The company's five-year sales growth of -38.08% indicates sustained business deterioration rather than cyclical weakness. Average EBIT to interest coverage of -28.89 times reveals the company's inability to service debt from operating profits. The inventory turnover ratio hitting a low of 2.24 times suggests operational inefficiencies and potential inventory obsolescence. With 36.00% of promoter shares pledged and institutional holdings at just 11.67%, the shareholding pattern offers no comfort regarding confidence in turnaround prospects.
Key Strengths & Risk Factors
✓ Limited Strengths
- Stable promoter holding at 75.00% across quarters
- Debt reduction from ₹895.50 crores to ₹818.64 crores in FY24
- Some positive cash flow from operations (₹37 crores in FY24)
⚠️ Critical Concerns
- Negative book value of ₹-17.02 per share indicating complete equity erosion
- Persistent quarterly losses with no clear path to profitability
- Operating margins deeply negative at -22.03% in Q3 FY26
- High debt burden of ₹818.64 crores against negative equity
- 36.00% promoter pledging raises financial stress concerns
- Extremely volatile revenue pattern suggesting business instability
- Zero institutional investor confidence (0% mutual fund holding)
- Five-year sales decline of 38.08% indicates structural deterioration
- ROE at 0.0% and ROCE at -17.07% show chronic value destruction
- No dividend payments since February 2008
Outlook: Monitoring Points for Existing Holders
Potential Positive Catalysts (Low Probability)
- Comprehensive operational restructuring plan announced
- Strategic investor or acquirer interest emerges
- Debt restructuring or settlement agreement reached
- Return to positive operating margins for two consecutive quarters
Critical Red Flags to Monitor
- Further deterioration in book value or equity erosion
- Additional promoter pledging or stake dilution
- Debt covenant violations or lender actions
- Continued negative operating cash flows
- Further institutional investor exits
- Working capital crisis or liquidity issues
The outlook for SEL Manufacturing remains deeply concerning across all timeframes. The company faces fundamental solvency challenges with negative shareholder equity, unsustainable debt levels, and persistent operational losses. Without a comprehensive restructuring plan, significant capital infusion, or strategic intervention, the path forward appears extremely challenging. The combination of negative book value, chronic losses, high debt burden, and promoter pledging creates a precarious situation that warrants extreme caution from all investor categories.
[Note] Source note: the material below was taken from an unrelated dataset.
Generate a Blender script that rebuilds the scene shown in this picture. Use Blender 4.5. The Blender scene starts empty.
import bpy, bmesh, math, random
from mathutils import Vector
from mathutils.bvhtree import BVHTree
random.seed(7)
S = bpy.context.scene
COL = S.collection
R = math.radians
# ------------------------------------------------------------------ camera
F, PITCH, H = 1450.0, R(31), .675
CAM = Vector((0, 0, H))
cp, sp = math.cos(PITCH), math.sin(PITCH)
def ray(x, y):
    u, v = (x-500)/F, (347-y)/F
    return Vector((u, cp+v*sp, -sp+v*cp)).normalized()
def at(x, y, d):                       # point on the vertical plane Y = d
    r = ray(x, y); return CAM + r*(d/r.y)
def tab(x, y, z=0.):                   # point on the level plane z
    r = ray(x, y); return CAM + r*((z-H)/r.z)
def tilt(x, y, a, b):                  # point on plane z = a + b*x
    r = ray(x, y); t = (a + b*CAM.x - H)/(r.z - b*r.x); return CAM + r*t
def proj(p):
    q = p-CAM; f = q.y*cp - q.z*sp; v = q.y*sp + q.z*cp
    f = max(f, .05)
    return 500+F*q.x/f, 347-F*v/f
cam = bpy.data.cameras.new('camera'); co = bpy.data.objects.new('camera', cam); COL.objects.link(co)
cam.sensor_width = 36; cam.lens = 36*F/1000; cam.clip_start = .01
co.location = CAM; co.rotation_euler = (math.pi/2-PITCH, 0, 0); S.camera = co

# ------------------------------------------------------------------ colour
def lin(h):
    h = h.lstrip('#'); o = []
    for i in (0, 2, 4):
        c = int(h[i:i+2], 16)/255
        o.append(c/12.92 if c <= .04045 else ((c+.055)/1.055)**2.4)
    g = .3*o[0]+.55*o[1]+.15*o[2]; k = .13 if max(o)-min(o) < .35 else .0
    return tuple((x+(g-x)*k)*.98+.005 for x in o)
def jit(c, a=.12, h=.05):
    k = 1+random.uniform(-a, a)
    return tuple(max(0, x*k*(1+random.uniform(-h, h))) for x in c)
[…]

The Verdict: Uninvestable Due to Fundamental Solvency Concerns
Score: 9/100
For Fresh Investors: Avoid completely. The negative book value, persistent losses, and structural operational issues make this an uninvestable proposition. The risk of permanent capital loss far outweighs any potential recovery scenario.
For Existing Holders: Exit at the earliest opportunity. With shareholder equity completely eroded, mounting debt burden, and no clear turnaround plan, continuing to hold represents acceptance of extreme risk with minimal upside potential. The 36% promoter pledging adds additional uncertainty regarding ownership stability.
Risk Assessment: Extremely High - Fundamental solvency concerns, negative book value, and persistent value destruction make this a high-risk holding unsuitable for any investor profile.
Note- ROCE= (EBIT - Other income)/(Capital Employed - Cash - Current Investments)
⚠️ Investment Disclaimer
This article is for educational and informational purposes only and should not be construed as financial advice. Investors should conduct their own due diligence, consider their risk tolerance and investment objectives, and consult with a qualified financial advisor before making any investment decisions. The analysis presented reflects conditions as of February 7, 2026, and circumstances may change materially.